In April, 1865, Andrew Jackson, junior, stepped finally from the stage where he had played such a sad and ineffectual rôle. Just a few days after the news of Lee’s surrender reached the Hermitage he accidentally shot himself while hunting, and died the next day. Perhaps the summons of death was not entirely unwelcome to this saddened and impoverished old man, who had spent his last days as a guest in the decaying old home amid whose pristine splendor he had been the petted and pampered son of its distinguished and honored master. Again the words of the funeral service were heard in the Hermitage parlors, and friends bore his remains to the little graveyard in the corner of the garden.
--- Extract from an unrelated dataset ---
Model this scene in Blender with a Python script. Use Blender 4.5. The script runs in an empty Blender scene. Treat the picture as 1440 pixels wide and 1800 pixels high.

Here he sleeps, with his sons at his side, close in the shadow of the monumental tomb of the great man who adopted him, who gave him his name and who strove so earnestly to make another Andrew Jackson of one in whose veins flowed none of the red Jackson blood.

Mrs. Sarah York Jackson, with her son Andrew, and her sister Mrs. Adams, remained at the Hermitage in the combined position of custodian and guest of the State. The daughter, Rachel, had married Dr. John M. Lawrence and removed to a nearby farm. The state, apparently, forgot that it owned the historic old mansion; and, as the occupants’ means were limited, it gradually deteriorated. Soon after her husband’s death Mrs. Jackson held an auction at which were sold the furnishings of the dining room. These were bought, for the most part, by neighbors and residents of Nashville; and when the Hermitage was rescued and reclaimed most of this furniture was restored to its original place either by purchase or by gift. Mrs. Jackson died in 1887 and she was succeeded as custodian by her son who, in the same year, married Miss Amy Rich, a native of Ohio who was teaching school in the neighborhood.